### SUPPLIED DATA
* * *

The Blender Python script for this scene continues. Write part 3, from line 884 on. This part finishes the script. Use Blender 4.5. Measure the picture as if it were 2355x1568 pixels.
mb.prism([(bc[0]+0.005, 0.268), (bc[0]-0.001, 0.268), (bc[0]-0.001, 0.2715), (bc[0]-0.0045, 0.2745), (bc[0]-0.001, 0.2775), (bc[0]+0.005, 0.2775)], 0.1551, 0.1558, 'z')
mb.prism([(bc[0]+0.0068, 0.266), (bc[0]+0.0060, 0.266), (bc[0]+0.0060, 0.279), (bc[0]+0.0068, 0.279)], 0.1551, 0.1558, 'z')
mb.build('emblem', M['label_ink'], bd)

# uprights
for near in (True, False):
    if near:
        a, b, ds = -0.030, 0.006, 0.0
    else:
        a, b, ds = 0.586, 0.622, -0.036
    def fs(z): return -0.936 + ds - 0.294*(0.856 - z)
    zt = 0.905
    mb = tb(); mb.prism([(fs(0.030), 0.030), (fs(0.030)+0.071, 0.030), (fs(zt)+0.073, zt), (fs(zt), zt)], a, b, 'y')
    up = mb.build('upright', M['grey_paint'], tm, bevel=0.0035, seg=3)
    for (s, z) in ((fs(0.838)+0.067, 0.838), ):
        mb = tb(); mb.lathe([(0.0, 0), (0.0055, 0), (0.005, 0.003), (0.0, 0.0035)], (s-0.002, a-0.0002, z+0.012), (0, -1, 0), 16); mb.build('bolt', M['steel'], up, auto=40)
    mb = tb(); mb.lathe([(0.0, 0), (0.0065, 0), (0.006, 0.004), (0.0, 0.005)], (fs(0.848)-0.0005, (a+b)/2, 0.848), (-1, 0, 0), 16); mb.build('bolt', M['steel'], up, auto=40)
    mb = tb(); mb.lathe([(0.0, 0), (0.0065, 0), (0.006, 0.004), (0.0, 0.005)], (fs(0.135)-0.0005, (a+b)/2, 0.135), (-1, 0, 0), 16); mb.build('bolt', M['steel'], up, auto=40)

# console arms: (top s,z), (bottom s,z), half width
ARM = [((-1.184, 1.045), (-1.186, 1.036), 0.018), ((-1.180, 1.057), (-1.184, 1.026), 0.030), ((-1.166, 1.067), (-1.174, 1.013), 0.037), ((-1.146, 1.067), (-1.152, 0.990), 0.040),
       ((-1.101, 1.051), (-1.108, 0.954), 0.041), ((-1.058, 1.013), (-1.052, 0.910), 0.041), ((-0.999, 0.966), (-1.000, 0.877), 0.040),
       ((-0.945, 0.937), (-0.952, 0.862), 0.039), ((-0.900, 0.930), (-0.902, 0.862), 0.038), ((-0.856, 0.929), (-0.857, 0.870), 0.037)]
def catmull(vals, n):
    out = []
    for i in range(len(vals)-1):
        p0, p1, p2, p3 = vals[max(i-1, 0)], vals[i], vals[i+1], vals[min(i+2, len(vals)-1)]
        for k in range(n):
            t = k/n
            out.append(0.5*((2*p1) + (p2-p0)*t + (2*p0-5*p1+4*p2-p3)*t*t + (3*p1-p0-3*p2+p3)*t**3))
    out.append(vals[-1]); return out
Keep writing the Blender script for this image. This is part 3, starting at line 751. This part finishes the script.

* * *

All entries must be repeated verbatim.

### SOLUTION
The Blender Python script for this scene continues. Write part 3, from line 884 on. This part finishes the script. Use Blender 4.5. Measure the picture as if it were 2355x1568 pixels.
mb.prism([(bc[0]+0.005, 0.268), (bc[0]-0.001, 0.268), (bc[0]-0.001, 0.2715), (bc[0]-0.0045, 0.2745), (bc[0]-0.001, 0.2775), (bc[0]+0.005, 0.2775)], 0.1551, 0.1558, 'z')
mb.prism([(bc[0]+0.0068, 0.266), (bc[0]+0.0060, 0.266), (bc[0]+0.0060, 0.279), (bc[0]+0.0068, 0.279)], 0.1551, 0.1558, 'z')
mb.build('emblem', M['label_ink'], bd)

# uprights
for near in (True, False):
    if near:
        a, b, ds = -0.030, 0.006, 0.0
    else:
        a, b, ds = 0.586, 0.622, -0.036
    def fs(z): return -0.936 + ds - 0.294*(0.856 - z)
    zt = 0.905
    mb = tb(); mb.prism([(fs(0.030), 0.030), (fs(0.030)+0.071, 0.030), (fs(zt)+0.073, zt), (fs(zt), zt)], a, b, 'y')
    up = mb.build('upright', M['grey_paint'], tm, bevel=0.0035, seg=3)
    for (s, z) in ((fs(0.838)+0.067, 0.838), ):
        mb = tb(); mb.lathe([(0.0, 0), (0.0055, 0), (0.005, 0.003), (0.0, 0.0035)], (s-0.002, a-0.0002, z+0.012), (0, -1, 0), 16); mb.build('bolt', M['steel'], up, auto=40)
    mb = tb(); mb.lathe([(0.0, 0), (0.0065, 0), (0.006, 0.004), (0.0, 0.005)], (fs(0.848)-0.0005, (a+b)/2, 0.848), (-1, 0, 0), 16); mb.build('bolt', M['steel'], up, auto=40)
    mb = tb(); mb.lathe([(0.0, 0), (0.0065, 0), (0.006, 0.004), (0.0, 0.005)], (fs(0.135)-0.0005, (a+b)/2, 0.135), (-1, 0, 0), 16); mb.build('bolt', M['steel'], up, auto=40)

# console arms: (top s,z), (bottom s,z), half width
ARM = [((-1.184, 1.045), (-1.186, 1.036), 0.018), ((-1.180, 1.057), (-1.184, 1.026), 0.030), ((-1.166, 1.067), (-1.174, 1.013), 0.037), ((-1.146, 1.067), (-1.152, 0.990), 0.040),
       ((-1.101, 1.051), (-1.108, 0.954), 0.041), ((-1.058, 1.013), (-1.052, 0.910), 0.041), ((-0.999, 0.966), (-1.000, 0.877), 0.040),
       ((-0.945, 0.937), (-0.952, 0.862), 0.039), ((-0.900, 0.930), (-0.902, 0.862), 0.038), ((-0.856, 0.929), (-0.857, 0.870), 0.037)]
def catmull(vals, n):
    out = []
    for i in range(len(vals)-1):
        p0, p1, p2, p3 = vals[max(i-1, 0)], vals[i], vals[i+1], vals[min(i+2, len(vals)-1)]
        for k in range(n):
            t = k/n
            out.append(0.5*((2*p1) + (p2-p0)*t + (2*p0-5*p1+4*p2-p3)*t*t + (3*p1-p0-3*p2+p3)*t**3))
    out.append(vals[-1]); return out
Keep writing the Blender script for this image. This is part 3, starting at line 751. This part finishes the script.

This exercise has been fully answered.